Et puis il y a toutes les économies réalisées sur les budgets sociaux. Déjà celui consacré au CCAS avait été diminué... sous prétexte qu'il n'était pas entièrement utilisé! Le seul foyer de jeunes travailleurs existant a fermé ses portes fin octobre, faute de subventions. Outre l'hébergement des jeunes aux ressources modestes, il proposait également, le midi, des repas bon marché à un certain nombre de salariés. Il était certes en déficit mais les différents organismes qui le subventionnaient, dont la mairie, ont estimé que cela coûterait trop cher. Mais, dans le même temps, le maire considère comme indispensable de consacrer 440000 euros.... uniquement à "communiquer" sur son opération "Coeur de ville".
Dans les quartiers populaires de la périphérie, on assiste à la disparition ou à la réduction de bien des structures qui permettaient d'apporter un soutien à la population: fermeture d'un centre de santé ici, d'une halte-garderie ou d'une PMI ailleurs, fermeture en cours de plusieurs centres sociaux (Saint-Chéron, Beaulieu) et licenciement du personnel d'animation. Les centres de loisirs (qui assurent des activités pour les enfants le mercredi et pendant les vacances scolaires) ont été réorganisés. Les 6-12 ans sont désormais envoyés dans un centre unique. Les activités proposées sont plus attrayantes mais les tarifs plus élevés. Résultat: l'été dernier, seulement une vingtaine d'enfants, sur la centaine qui fréquentaient la Maison des enfants de Beaulieu, sont allés dans le nouveau centre de loisirs du Rigeard.
A la rentrée scolaire, le tarif de la cantine a augmenté de 10 à 15% pour nombre de parents. Tout simplement parce que le mode de calcul a été modifié et que la mairie inclut désormais dans les revenus toutes les allocations (familiales ou logement) déjà perçues par ailleurs. Si un foyer touche déjà des allocations parce qu'il a un revenu modeste, il paiera donc plus cher!
En septembre, le service des bus, déjà largement insuffisant, a été revu à la baisse: suppression des passages le dimanche matin et disparition d'une ligne. A Lèves, une commune de banlieue touchée par cette suppression, cela a entraîné des perturbations dans les établissements scolaires. Et le premier jour, les handicapés qui travaillaient au Centre d'Aide par le Travail (CAT) se sont retrouvés dans la rue, sans moyen de transport pour rentrer chez eux.
Il existe aussi des menaces sur les bibliothèques de quartier comme celle du Forum de la Madeleine ou de Beaulieu, sous prétexte qu'il n'y en aurait plus besoin avec la future médiathèque centrale. C'est pourtant dans les quartiers populaires qu'elles sont le plus indispensables.

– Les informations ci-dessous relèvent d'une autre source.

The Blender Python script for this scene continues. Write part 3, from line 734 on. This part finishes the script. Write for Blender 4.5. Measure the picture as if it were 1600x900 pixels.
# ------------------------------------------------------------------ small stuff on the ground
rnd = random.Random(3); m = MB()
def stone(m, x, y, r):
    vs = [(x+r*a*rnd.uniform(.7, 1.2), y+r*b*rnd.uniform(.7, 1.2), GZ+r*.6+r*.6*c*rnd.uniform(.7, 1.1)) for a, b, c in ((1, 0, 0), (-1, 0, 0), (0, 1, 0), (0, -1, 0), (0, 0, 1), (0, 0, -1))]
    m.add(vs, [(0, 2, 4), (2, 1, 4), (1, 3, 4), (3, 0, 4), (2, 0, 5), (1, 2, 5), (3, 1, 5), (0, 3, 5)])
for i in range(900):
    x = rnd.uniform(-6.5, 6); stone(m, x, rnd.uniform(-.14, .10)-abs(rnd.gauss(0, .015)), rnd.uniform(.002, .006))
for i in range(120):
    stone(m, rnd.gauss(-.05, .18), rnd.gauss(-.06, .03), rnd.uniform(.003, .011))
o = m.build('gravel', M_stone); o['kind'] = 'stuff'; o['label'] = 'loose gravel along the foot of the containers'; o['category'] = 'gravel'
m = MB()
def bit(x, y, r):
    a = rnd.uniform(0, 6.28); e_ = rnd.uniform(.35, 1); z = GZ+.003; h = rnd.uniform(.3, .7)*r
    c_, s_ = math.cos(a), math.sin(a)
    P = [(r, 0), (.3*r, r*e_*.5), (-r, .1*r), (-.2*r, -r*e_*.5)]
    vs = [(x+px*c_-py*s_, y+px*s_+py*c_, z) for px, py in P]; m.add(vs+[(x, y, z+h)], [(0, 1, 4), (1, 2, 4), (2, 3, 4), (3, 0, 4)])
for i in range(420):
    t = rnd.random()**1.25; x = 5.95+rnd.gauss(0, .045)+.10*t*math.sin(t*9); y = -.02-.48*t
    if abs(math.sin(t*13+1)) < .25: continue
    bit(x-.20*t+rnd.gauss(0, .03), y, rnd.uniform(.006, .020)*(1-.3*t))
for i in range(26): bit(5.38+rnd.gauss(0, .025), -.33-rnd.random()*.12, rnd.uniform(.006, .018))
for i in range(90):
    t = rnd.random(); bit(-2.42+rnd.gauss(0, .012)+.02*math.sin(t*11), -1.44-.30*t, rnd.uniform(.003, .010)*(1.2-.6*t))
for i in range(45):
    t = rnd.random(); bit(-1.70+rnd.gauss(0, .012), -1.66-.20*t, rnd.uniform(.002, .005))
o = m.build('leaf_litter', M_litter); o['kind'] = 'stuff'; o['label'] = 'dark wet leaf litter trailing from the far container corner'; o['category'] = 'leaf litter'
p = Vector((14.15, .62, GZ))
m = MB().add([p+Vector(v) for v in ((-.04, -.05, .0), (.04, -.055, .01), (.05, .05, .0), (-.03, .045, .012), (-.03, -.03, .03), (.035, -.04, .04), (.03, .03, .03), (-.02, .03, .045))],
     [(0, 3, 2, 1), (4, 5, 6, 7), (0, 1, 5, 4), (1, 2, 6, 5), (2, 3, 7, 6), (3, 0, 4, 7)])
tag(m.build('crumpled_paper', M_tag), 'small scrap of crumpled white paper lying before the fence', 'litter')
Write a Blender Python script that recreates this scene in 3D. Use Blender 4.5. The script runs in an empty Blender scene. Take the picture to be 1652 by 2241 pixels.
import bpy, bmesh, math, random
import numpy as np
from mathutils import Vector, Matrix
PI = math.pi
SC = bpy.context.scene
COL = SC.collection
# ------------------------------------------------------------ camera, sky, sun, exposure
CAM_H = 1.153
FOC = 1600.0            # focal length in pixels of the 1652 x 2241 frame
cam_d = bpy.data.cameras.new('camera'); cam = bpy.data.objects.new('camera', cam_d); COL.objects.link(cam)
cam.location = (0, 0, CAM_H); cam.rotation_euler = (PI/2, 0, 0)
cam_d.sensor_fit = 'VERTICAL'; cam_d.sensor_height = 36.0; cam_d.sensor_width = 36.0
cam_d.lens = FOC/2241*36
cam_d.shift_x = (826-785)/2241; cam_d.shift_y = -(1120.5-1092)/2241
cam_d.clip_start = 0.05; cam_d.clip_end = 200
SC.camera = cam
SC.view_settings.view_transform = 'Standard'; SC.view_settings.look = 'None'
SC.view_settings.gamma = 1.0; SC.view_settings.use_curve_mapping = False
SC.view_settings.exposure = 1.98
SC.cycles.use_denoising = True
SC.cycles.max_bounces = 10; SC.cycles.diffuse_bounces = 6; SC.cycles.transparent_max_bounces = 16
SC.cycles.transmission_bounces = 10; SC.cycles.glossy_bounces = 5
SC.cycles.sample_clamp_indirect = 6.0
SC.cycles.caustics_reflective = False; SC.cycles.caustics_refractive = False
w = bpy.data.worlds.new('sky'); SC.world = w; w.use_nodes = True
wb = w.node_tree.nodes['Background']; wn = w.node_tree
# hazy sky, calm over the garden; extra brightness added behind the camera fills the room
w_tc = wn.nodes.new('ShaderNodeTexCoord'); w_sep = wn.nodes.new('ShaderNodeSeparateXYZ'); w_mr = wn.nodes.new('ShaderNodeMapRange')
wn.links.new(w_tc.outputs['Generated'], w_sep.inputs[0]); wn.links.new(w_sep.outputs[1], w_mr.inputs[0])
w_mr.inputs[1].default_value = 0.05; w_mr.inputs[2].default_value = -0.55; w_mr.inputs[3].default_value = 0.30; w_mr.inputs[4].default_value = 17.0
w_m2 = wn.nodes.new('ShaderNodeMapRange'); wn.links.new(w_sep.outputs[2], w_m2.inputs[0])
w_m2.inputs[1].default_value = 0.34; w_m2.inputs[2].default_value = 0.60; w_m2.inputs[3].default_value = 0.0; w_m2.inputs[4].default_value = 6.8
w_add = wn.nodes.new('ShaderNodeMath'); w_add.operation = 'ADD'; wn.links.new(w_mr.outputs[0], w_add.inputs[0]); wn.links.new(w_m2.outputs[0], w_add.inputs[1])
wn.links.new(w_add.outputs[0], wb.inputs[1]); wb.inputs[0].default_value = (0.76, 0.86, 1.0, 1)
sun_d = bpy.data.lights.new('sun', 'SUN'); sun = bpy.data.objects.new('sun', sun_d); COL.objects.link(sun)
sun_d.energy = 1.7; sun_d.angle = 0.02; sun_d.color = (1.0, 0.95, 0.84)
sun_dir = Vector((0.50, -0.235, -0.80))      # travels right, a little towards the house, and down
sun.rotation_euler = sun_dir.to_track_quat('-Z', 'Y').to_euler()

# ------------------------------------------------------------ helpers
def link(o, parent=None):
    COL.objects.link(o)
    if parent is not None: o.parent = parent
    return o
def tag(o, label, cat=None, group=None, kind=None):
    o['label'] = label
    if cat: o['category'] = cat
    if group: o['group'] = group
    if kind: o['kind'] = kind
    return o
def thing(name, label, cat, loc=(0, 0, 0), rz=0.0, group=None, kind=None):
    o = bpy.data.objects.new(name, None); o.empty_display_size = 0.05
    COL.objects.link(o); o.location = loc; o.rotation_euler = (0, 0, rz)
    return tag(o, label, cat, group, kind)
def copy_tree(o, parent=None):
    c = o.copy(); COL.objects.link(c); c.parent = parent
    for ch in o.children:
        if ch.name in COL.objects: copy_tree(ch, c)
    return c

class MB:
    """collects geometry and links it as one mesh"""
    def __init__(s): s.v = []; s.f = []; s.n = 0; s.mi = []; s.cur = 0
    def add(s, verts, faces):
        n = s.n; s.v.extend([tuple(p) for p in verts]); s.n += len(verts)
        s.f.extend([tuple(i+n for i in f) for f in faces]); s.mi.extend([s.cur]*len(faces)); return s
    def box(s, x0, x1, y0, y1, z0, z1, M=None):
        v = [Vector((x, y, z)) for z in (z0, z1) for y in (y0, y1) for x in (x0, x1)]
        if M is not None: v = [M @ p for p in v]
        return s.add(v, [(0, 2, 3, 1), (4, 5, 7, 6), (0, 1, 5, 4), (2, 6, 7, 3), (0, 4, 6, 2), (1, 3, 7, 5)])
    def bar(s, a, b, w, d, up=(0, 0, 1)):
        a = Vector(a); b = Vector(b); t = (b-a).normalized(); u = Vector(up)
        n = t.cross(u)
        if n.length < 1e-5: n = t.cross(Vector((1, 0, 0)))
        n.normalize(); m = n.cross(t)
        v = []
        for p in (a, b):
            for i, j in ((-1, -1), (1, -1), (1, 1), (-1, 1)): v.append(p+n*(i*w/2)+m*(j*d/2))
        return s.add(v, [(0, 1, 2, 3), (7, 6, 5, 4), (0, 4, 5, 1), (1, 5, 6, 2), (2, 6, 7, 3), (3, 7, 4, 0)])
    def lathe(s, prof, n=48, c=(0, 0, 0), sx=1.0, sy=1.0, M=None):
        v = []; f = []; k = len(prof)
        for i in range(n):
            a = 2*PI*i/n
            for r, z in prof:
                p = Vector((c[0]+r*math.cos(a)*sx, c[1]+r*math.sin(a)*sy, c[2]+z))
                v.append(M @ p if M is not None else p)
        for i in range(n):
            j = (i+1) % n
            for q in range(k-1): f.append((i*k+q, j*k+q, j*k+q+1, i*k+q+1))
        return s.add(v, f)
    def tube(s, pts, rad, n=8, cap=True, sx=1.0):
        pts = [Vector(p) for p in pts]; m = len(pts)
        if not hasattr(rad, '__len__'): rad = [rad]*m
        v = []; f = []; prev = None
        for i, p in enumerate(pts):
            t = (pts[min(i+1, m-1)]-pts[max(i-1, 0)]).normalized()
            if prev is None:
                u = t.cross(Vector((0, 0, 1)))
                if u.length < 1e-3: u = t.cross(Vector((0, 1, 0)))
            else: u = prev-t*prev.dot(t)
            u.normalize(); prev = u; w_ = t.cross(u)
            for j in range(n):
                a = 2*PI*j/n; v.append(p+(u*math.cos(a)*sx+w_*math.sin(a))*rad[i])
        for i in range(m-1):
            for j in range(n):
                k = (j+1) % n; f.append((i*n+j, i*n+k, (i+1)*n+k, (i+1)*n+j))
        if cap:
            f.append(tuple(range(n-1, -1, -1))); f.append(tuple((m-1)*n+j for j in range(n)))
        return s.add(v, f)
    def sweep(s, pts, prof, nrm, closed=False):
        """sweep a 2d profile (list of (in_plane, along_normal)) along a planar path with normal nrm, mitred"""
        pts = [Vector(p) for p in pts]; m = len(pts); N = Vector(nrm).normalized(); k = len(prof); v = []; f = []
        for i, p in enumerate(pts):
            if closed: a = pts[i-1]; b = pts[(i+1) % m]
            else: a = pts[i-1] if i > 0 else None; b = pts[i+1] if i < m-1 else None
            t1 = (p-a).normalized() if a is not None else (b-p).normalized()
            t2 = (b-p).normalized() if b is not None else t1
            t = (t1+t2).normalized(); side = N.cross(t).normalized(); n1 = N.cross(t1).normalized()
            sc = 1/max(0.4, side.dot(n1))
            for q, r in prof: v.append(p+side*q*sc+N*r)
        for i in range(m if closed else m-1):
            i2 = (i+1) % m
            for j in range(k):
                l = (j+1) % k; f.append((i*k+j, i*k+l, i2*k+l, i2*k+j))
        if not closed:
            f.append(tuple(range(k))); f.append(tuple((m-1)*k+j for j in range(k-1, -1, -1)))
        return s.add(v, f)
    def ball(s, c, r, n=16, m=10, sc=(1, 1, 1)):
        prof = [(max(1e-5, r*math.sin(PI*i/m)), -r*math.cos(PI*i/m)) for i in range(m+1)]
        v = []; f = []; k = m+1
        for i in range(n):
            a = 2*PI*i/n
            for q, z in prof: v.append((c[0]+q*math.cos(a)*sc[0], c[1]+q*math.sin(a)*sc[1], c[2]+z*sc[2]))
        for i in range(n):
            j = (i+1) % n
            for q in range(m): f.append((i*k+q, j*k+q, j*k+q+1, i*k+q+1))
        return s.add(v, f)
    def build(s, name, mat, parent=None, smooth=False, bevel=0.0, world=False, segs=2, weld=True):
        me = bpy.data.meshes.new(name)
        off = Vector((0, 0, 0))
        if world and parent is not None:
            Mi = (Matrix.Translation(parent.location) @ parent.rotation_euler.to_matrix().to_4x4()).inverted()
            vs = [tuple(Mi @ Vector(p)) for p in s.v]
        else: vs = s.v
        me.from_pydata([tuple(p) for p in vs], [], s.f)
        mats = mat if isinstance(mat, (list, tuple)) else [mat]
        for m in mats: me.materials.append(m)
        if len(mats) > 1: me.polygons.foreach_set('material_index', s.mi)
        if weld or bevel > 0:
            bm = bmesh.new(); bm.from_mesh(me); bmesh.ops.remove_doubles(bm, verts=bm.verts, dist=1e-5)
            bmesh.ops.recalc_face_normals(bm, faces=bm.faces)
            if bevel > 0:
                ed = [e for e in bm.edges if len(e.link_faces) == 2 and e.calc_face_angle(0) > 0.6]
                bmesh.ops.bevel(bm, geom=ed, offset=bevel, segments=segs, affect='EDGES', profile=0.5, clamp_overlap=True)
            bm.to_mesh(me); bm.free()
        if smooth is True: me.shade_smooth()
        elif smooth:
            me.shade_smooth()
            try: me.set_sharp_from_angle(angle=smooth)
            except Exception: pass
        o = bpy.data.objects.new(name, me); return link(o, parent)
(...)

Voilà quelques aspects de l'envers de l'opération "Coeur de ville". Ce projet tape-à-l'oeil et qui n'intéresse qu'une minorité de la population de la ville est d'autant plus choquant que, dans cette période de montée du chômage et de la misère, il contribue à aggraver, au niveau local, les attaques menées par le gouvernement et le patronat contre le monde du travail.